§ **What needs to be done**
Return the lines from the line containing "Write the bpy" through the line containing "scene = bpy.context.scene" exactly. No other line should appear in the answer.

(Records contained in a dataset)

◇ ◇ ◇

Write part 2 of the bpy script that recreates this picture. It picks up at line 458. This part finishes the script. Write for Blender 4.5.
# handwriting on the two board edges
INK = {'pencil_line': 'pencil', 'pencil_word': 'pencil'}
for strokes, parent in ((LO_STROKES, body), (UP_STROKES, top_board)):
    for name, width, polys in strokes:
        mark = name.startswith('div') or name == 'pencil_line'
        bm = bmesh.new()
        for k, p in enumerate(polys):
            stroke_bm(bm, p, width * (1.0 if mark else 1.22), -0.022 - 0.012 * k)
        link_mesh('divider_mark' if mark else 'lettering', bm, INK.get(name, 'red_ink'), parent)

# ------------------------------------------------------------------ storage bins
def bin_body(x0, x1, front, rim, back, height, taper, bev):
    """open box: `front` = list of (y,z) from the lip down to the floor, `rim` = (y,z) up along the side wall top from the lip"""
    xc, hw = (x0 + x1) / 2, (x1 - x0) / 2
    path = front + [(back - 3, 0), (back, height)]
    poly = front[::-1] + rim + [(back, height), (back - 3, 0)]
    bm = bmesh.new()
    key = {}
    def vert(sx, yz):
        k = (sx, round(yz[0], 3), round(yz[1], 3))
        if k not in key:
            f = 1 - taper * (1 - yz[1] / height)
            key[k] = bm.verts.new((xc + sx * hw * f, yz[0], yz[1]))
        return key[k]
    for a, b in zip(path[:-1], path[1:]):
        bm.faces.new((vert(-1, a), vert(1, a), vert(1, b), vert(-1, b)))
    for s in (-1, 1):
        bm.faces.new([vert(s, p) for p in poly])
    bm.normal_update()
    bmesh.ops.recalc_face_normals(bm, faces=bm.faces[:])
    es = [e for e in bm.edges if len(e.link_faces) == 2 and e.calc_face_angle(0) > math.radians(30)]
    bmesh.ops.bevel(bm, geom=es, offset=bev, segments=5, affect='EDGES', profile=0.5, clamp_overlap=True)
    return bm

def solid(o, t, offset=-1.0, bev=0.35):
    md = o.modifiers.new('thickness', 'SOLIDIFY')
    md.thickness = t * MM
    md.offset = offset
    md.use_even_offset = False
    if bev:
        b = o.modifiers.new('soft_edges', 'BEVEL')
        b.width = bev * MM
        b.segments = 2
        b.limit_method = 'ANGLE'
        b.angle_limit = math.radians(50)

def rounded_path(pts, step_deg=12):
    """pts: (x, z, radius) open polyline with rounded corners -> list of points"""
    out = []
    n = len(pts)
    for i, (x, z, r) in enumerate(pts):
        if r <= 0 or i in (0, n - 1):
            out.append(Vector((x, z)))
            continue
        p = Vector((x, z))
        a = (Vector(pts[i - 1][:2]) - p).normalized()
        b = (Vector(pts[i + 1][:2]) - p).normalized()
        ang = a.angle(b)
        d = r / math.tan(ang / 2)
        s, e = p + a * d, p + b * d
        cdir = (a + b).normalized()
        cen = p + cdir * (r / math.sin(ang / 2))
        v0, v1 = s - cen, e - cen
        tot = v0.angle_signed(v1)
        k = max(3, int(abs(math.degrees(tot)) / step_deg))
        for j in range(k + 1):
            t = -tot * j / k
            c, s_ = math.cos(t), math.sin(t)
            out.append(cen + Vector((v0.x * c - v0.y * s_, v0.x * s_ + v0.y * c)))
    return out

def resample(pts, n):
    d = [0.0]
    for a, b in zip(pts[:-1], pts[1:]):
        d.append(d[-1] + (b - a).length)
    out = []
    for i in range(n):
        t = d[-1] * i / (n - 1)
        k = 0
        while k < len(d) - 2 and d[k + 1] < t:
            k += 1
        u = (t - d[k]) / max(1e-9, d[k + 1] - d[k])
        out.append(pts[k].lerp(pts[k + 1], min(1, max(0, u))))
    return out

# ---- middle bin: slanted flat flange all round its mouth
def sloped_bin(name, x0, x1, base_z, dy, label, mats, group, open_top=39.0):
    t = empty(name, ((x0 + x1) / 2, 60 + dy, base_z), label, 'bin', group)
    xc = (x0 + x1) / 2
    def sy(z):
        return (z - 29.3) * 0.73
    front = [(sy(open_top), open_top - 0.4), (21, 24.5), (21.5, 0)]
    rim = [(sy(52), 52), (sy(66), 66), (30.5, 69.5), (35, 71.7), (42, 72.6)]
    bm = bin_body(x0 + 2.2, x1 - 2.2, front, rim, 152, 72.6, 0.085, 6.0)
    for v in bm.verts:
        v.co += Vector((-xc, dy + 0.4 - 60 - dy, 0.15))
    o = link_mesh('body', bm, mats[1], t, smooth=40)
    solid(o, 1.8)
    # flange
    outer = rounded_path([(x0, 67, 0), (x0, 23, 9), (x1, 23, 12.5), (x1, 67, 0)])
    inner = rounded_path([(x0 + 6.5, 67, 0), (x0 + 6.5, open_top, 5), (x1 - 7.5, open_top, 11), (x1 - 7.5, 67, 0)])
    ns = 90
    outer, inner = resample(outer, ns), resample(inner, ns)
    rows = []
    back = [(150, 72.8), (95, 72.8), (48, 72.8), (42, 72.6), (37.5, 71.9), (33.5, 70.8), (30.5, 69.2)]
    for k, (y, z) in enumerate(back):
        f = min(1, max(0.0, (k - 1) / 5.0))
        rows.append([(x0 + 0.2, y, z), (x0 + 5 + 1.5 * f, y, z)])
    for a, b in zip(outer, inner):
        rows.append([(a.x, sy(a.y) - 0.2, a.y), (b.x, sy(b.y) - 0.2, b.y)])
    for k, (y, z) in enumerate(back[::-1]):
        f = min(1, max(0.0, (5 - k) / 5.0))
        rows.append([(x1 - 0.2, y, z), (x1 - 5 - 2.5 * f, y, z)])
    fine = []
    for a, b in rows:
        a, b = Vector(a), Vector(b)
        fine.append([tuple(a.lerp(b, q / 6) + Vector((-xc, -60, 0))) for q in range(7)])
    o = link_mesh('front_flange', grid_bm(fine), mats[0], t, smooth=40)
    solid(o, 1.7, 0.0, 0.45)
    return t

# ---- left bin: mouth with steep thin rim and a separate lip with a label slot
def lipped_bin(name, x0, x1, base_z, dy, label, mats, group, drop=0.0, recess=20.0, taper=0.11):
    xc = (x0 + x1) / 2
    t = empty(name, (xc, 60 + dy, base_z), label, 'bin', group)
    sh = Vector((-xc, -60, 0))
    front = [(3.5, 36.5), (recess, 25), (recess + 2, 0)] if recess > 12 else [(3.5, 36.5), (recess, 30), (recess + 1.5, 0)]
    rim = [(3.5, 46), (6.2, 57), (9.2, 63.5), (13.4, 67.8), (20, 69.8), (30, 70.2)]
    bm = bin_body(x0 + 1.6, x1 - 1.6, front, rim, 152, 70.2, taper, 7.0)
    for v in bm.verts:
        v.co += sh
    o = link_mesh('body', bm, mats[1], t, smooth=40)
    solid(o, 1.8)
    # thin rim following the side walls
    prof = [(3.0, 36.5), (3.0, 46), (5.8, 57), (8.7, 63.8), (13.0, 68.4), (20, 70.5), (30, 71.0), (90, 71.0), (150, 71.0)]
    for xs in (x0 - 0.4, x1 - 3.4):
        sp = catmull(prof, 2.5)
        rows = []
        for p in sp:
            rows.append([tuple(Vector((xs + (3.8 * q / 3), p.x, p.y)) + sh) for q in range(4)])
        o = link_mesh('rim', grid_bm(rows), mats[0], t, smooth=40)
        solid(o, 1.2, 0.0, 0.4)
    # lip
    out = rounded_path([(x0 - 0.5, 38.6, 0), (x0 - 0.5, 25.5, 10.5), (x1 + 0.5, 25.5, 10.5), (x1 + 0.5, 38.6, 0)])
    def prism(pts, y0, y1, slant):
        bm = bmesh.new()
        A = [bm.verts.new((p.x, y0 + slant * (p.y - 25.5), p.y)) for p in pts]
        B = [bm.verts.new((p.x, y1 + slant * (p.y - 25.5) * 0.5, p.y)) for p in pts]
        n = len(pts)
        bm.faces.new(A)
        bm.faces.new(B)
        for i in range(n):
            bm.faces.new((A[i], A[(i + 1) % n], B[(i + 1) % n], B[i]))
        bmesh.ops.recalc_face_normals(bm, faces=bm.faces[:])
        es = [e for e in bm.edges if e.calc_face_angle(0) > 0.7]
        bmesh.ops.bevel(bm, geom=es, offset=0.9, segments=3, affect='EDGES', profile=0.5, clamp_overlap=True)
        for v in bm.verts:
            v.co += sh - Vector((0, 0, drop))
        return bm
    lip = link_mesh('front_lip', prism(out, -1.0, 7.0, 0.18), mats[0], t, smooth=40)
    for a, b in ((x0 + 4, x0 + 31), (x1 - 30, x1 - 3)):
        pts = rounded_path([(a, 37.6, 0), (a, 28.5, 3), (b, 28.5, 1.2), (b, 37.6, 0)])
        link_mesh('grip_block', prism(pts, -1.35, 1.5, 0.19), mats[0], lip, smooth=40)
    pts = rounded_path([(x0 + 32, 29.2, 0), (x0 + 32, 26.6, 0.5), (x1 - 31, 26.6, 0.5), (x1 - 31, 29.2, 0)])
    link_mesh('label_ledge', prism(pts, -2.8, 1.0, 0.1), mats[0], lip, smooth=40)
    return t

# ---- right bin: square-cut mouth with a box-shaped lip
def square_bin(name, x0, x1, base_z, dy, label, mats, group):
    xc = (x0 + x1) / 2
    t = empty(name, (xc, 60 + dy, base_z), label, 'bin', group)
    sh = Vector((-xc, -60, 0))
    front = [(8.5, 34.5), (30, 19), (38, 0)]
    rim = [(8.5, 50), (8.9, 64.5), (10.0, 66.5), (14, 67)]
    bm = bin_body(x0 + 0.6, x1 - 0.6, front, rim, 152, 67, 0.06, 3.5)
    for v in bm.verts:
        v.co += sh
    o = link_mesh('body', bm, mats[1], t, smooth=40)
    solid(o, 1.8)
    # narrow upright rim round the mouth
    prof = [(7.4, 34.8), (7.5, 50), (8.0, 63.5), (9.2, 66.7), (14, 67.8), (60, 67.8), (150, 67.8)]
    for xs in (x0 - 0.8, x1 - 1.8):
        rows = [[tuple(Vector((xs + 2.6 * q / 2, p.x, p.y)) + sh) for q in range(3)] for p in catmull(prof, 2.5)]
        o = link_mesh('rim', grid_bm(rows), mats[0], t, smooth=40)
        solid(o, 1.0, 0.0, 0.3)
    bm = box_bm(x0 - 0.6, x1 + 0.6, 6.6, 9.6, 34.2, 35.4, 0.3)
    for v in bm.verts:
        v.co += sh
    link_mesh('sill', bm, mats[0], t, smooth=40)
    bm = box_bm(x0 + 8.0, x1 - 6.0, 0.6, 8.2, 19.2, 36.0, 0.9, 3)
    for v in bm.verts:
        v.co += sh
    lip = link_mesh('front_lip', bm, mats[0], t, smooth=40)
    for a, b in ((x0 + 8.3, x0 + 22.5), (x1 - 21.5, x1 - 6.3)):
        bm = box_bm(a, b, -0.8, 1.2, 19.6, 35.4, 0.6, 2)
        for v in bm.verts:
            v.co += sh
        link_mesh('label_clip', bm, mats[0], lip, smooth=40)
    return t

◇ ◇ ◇

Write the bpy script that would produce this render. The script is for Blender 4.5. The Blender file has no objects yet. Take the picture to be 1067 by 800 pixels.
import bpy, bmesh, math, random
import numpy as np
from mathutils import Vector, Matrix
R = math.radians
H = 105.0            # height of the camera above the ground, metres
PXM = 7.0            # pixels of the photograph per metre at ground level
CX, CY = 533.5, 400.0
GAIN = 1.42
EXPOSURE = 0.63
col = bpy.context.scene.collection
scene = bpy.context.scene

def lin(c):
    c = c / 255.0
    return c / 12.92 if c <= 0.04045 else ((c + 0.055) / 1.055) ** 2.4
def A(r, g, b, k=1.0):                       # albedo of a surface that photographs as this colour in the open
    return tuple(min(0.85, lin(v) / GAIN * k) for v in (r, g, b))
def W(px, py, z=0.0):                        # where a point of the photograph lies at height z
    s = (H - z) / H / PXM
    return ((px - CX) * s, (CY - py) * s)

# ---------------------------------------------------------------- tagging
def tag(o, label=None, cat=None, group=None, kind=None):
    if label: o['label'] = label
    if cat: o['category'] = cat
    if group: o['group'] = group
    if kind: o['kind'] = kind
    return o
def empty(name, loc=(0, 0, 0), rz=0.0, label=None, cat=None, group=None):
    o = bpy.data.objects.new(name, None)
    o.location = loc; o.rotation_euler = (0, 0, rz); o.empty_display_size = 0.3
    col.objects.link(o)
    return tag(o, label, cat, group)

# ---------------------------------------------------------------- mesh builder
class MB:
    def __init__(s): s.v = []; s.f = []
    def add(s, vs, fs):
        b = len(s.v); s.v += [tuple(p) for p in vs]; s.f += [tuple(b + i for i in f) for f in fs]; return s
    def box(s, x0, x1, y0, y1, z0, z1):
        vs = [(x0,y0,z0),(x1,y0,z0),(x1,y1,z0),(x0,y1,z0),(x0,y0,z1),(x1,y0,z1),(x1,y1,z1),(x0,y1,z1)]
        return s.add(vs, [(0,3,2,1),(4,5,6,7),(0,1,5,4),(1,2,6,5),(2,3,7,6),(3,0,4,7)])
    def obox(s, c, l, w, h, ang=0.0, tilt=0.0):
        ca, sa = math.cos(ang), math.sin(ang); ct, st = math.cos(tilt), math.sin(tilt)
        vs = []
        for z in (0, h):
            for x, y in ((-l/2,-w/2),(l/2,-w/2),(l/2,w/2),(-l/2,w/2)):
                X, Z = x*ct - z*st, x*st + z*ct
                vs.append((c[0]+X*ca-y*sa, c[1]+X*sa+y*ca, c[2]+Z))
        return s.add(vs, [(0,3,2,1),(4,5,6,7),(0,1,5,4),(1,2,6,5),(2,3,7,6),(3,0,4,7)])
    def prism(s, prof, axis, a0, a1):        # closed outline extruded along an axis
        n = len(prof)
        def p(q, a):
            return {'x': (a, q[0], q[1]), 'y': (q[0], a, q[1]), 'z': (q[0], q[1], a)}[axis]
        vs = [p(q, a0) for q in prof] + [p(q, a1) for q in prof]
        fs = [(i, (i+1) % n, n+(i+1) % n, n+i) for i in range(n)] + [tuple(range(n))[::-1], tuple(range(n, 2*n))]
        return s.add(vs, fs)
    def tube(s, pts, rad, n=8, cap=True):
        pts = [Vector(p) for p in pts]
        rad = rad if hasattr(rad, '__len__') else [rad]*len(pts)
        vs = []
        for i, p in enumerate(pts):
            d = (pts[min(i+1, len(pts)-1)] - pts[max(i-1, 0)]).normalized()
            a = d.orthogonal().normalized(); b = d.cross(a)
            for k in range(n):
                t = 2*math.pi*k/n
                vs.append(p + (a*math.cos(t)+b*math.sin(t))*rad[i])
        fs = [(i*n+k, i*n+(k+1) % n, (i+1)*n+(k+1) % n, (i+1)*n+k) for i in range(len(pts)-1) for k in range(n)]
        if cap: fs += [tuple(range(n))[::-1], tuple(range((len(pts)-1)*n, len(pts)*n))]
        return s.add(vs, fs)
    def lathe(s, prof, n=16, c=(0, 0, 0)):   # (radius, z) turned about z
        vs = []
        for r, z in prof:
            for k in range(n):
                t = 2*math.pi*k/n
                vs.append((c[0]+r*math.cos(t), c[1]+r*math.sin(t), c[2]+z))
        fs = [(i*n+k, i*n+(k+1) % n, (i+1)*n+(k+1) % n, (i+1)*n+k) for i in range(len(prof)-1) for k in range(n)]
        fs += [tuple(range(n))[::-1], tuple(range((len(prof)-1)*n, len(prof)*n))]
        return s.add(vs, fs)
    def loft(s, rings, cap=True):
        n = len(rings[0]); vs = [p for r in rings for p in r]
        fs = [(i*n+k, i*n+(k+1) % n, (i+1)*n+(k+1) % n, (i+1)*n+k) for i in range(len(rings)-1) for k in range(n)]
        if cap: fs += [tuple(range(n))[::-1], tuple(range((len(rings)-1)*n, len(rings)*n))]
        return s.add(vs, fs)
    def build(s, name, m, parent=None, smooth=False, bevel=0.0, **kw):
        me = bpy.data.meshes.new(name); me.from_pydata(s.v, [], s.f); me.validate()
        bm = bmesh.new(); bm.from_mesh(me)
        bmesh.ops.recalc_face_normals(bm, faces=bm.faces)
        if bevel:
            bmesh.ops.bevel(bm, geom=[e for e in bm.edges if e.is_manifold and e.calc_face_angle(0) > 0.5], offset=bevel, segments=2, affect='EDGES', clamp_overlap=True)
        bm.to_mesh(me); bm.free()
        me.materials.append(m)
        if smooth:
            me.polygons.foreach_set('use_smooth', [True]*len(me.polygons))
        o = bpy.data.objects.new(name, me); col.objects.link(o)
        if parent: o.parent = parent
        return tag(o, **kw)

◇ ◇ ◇

§ **Solution to the exercise**
Write the bpy script that would produce this render. The script is for Blender 4.5. The Blender file has no objects yet. Take the picture to be 1067 by 800 pixels.
import bpy, bmesh, math, random
import numpy as np
from mathutils import Vector, Matrix
R = math.radians
H = 105.0            # height of the camera above the ground, metres
PXM = 7.0            # pixels of the photograph per metre at ground level
CX, CY = 533.5, 400.0
GAIN = 1.42
EXPOSURE = 0.63
col = bpy.context.scene.collection
scene = bpy.context.scene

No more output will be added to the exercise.